Saint John Baptist de LaSalle/Saint Stephen July 22. 2023

During my childhood, my grandparents owned a large farm, and two of my uncles also owned farms. My parents bought a piece of land where they would build their house, and this land was also part of a farm. So, you could say that I grew up on a farm, or farms, where I watched the crops be planted and harvested, where I would laugh and cry and play. Although there are many farms, orchards, and vineyards, in the county in which we live, there are certainly not as many farms or farmers as there used to be. There are certainly a lot fewer farms in our day and age than there were in the time of Jesus. So, sometimes, when I read these Gospel stories, that we call parables, they make me wonder what sorts of images Jesus might use if he came into our Church to give the homily. Well, unfortunately, Jesus is not giving the homily at today's Mass, and that means you have only me, and my opinion, of what these parables are all about. So, that means we have today’s Gospel, that contains two stories about farming.

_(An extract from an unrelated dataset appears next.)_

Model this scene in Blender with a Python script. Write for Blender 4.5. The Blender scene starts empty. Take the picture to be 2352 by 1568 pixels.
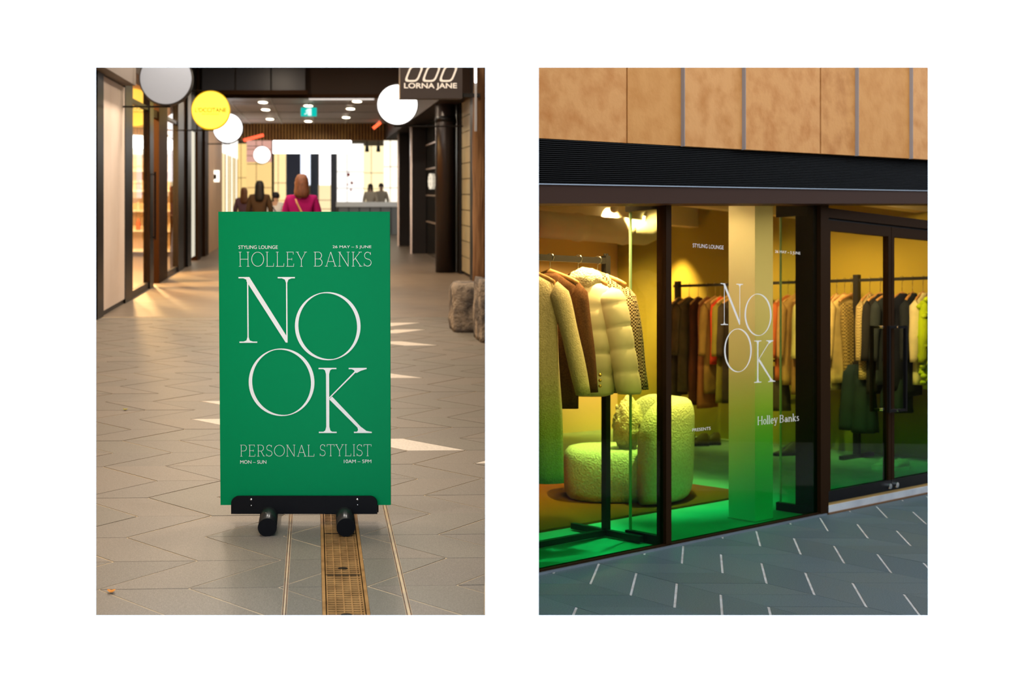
import bpy, bmesh, math, random
from mathutils import Vector, Matrix, noise
random.seed(7)
PI = math.pi
# ------------------------------------------------------------------ camera, world, exposure
SC = bpy.context.scene
COL = SC.collection
F = 2500.0            # focal length in pixels of the 2352 x 1568 frame
HY = 740.0            # image row of the horizon
EYE = 1.45            # camera height
cam_d = bpy.data.cameras.new('camera')
cam = bpy.data.objects.new('camera', cam_d)
COL.objects.link(cam)
cam.location = (0, 0, EYE)
cam.rotation_euler = (PI / 2, 0, 0)
cam_d.sensor_width = 36.0
cam_d.lens = F / 2352 * 36.0
cam_d.shift_y = -(784 - HY) / 2352
cam_d.clip_end = 200
cam_d.dof.use_dof = True
cam_d.dof.focus_distance = 5.0
cam_d.dof.aperture_fstop = 2.9
SC.camera = cam
world = bpy.data.worlds.new('world')
SC.world = world
world.use_nodes = True
world.node_tree.nodes['Background'].inputs[0].default_value = (0.86, 1.0, 1.17, 1)
world.node_tree.nodes['Background'].inputs[1].default_value = 1.70
SC.view_settings.view_transform = 'Standard'
SC.view_settings.look = 'None'
SC.view_settings.gamma = 1
SC.view_settings.exposure = 0.0
SC.view_settings.use_curve_mapping = False
SC.cycles.use_denoising = True
SC.cycles.max_bounces = 6
SC.cycles.diffuse_bounces = 3
SC.cycles.glossy_bounces = 3
SC.cycles.use_adaptive_sampling = True
SC.cycles.adaptive_threshold = 0.08
SC.cycles.transparent_max_bounces = 12
SC.cycles.caustics_reflective = False
SC.cycles.caustics_refractive = False
SC.cycles.sample_clamp_indirect = 4.0
WARM = (1.0, 0.81, 0.61)
ARCADE_W = 62.0      # power of the arcade downlights
SHOP_W = 130.0        # power of the boutique spots

# ------------------------------------------------------------------ materials
MATS = {}
def mat(name, base, rough=0.6, metal=0.0, spec=0.4, second=None, nscale=8.0, ndet=4.0, nmix=(0.4, 0.65),
        bump=None, emit=None, estr=0.0, stretch=None):
    if name in MATS: return MATS[name]
    m = bpy.data.materials.new(name); m.use_nodes = True
    nt = m.node_tree; b = nt.nodes['Principled BSDF']
    b.inputs['Base Color'].default_value = (*base, 1)
    b.inputs['Roughness'].default_value = rough
    b.inputs['Metallic'].default_value = metal
    b.inputs['Specular IOR Level'].default_value = spec
    geo = nt.nodes.new('ShaderNodeNewGeometry')
    vec = geo.outputs['Position']
    if stretch:
        mp = nt.nodes.new('ShaderNodeMapping'); mp.inputs['Scale'].default_value = stretch
        nt.links.new(vec, mp.inputs['Vector']); vec = mp.outputs['Vector']
    if second:
        n = nt.nodes.new('ShaderNodeTexNoise'); n.inputs['Scale'].default_value = nscale; n.inputs['Detail'].default_value = ndet
        r = nt.nodes.new('ShaderNodeValToRGB')
        r.color_ramp.elements[0].position = nmix[0]; r.color_ramp.elements[1].position = nmix[1]
        r.color_ramp.elements[0].color = (*base, 1); r.color_ramp.elements[1].color = (*second, 1)
        nt.links.new(vec, n.inputs['Vector']); nt.links.new(n.outputs['Fac'], r.inputs['Fac'])
        nt.links.new(r.outputs['Color'], b.inputs['Base Color'])
    if bump:
        n2 = nt.nodes.new('ShaderNodeTexNoise'); n2.inputs['Scale'].default_value = bump[0]; n2.inputs['Detail'].default_value = 3
        bp = nt.nodes.new('ShaderNodeBump'); bp.inputs['Strength'].default_value = bump[1]; bp.inputs['Distance'].default_value = bump[2] if len(bump) > 2 else 0.01
        nt.links.new(vec, n2.inputs['Vector']); nt.links.new(n2.outputs['Fac'], bp.inputs['Height'])
        nt.links.new(bp.outputs['Normal'], b.inputs['Normal'])
    if emit:
        b.inputs['Emission Color'].default_value = (*emit, 1); b.inputs['Emission Strength'].default_value = estr
    MATS[name] = m
    return m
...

A word of caution, however: these stories are really not about farming; they are about something deeper that each person experiences in life. The story itself is told to better help us understand the deeper meaning of God. We should remember that God is not just one more being within the world. The world comes forth from God as a gift of God's love. God is the giver of the gift, not the gift itself. Or, as Jesus put it, “God is the Sower, not the seed or the soil.” “The Kingdom of Heaven may be likened to a person who planted good seed in their field.” Our world is like a seed, something destined to grow. Our world exists in time, and it is always changing, deteriorating, and developing. We are the soil, into which God plants the seeds that hopefully will grow.

I said to you at the start of this homily that this parable is not really about farming. The main point is actually about how much God loves us. And the point is, “that God loves the human race,” and somehow this point gets left out while we continue to grow in God’s grace. Out of love, God allows the “weeds” and the “wheat” to grow together, because God knows that the weeds will never overpower the wheat. We, the good and the bad, live together, work together, pray together, and turn to our God in times of trouble, together. Hopefully, this is the part where you would say that you don’t just love God, but you know that God loves you. In fact, I would say that you cannot really love God until you see, even for a moment, how much God loves you. If we want the rewards that come from loving God, then we must allow God to love us. Sometimes, being loved by someone is really difficult, sometimes it is a blessed relief. But the rewards of loving God, even learning to love God all the more, are vast.

There truly is nothing better in life than loving God, except maybe knowing God loves you. That is the joy life brings, when we see the hummingbird dart by, the flower blooming again and again, the butterfly flitting about, the stars in the sky, and your garden growing. I said that I grew up on and near farms when I was little. Well, let me tell you a secret: I am still little, still childlike. We all are. God is little, too, and God meets us in our littleness. God is also beyond our understanding yet has so many good things to show us. God died for us and is now alive and God wants us to grow in God’s love.